→ **SET PROBLEM**
Output a verbatim copy of the data, cut off after the line that contains "S.camera = cam".

begin

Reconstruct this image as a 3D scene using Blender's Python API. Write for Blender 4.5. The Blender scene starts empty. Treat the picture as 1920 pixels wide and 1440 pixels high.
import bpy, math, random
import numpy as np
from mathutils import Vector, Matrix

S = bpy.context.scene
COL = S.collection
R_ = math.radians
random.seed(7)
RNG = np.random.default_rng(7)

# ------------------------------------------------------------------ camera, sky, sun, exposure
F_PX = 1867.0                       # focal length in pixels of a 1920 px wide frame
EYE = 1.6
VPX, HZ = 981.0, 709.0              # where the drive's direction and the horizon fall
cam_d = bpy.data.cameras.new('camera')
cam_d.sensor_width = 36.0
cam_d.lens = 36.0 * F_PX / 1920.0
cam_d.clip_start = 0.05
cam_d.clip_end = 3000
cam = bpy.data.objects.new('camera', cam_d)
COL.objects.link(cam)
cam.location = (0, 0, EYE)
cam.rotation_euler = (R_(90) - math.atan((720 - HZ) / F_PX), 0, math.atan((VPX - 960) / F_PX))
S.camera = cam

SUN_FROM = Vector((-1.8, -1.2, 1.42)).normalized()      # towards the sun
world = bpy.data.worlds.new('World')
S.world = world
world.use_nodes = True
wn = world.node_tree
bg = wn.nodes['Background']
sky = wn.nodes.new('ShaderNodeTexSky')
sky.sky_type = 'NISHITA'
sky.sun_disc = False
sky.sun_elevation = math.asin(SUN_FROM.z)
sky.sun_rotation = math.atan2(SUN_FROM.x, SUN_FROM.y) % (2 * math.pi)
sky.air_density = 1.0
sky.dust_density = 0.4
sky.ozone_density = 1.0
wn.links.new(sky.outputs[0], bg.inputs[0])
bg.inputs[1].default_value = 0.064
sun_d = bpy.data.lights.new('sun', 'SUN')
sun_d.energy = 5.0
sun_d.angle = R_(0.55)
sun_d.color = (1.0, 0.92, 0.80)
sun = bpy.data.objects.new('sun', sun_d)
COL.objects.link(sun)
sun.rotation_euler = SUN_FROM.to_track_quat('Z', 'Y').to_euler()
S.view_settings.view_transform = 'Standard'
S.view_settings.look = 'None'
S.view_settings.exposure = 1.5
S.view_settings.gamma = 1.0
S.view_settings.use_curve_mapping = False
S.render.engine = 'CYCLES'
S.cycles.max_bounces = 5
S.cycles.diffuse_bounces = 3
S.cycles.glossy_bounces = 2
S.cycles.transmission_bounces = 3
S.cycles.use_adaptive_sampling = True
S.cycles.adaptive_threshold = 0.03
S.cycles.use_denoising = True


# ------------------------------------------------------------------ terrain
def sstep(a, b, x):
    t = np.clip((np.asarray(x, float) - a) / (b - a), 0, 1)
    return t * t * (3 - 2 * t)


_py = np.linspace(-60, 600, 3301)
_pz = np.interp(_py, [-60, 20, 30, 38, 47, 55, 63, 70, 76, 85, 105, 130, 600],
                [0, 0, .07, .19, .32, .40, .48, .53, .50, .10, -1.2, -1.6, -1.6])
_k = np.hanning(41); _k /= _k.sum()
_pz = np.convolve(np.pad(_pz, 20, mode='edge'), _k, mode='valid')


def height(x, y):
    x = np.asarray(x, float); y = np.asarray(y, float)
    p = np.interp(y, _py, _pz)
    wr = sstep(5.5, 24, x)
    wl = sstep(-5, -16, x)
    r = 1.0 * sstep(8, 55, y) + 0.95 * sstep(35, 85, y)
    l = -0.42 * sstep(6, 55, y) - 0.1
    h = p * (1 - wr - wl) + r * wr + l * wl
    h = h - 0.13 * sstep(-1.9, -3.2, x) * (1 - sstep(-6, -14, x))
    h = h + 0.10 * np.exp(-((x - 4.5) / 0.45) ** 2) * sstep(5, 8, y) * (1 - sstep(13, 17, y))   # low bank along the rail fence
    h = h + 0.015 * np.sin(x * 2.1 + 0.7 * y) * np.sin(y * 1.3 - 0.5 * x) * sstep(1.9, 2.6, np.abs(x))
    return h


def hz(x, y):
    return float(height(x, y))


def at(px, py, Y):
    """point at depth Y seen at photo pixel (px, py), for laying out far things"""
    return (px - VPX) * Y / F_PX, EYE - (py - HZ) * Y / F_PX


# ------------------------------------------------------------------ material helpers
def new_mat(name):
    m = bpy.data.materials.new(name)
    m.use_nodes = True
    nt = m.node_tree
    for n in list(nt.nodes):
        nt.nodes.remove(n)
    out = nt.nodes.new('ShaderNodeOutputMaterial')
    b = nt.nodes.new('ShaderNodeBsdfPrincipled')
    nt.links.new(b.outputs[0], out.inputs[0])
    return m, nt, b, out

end

→ **OUTPUT BELOW**
Reconstruct this image as a 3D scene using Blender's Python API. Write for Blender 4.5. The Blender scene starts empty. Treat the picture as 1920 pixels wide and 1440 pixels high.
import bpy, math, random
import numpy as np
from mathutils import Vector, Matrix

S = bpy.context.scene
COL = S.collection
R_ = math.radians
random.seed(7)
RNG = np.random.default_rng(7)

# ------------------------------------------------------------------ camera, sky, sun, exposure
F_PX = 1867.0                       # focal length in pixels of a 1920 px wide frame
EYE = 1.6
VPX, HZ = 981.0, 709.0              # where the drive's direction and the horizon fall
cam_d = bpy.data.cameras.new('camera')
cam_d.sensor_width = 36.0
cam_d.lens = 36.0 * F_PX / 1920.0
cam_d.clip_start = 0.05
cam_d.clip_end = 3000
cam = bpy.data.objects.new('camera', cam_d)
COL.objects.link(cam)
cam.location = (0, 0, EYE)
cam.rotation_euler = (R_(90) - math.atan((720 - HZ) / F_PX), 0, math.atan((VPX - 960) / F_PX))
S.camera = cam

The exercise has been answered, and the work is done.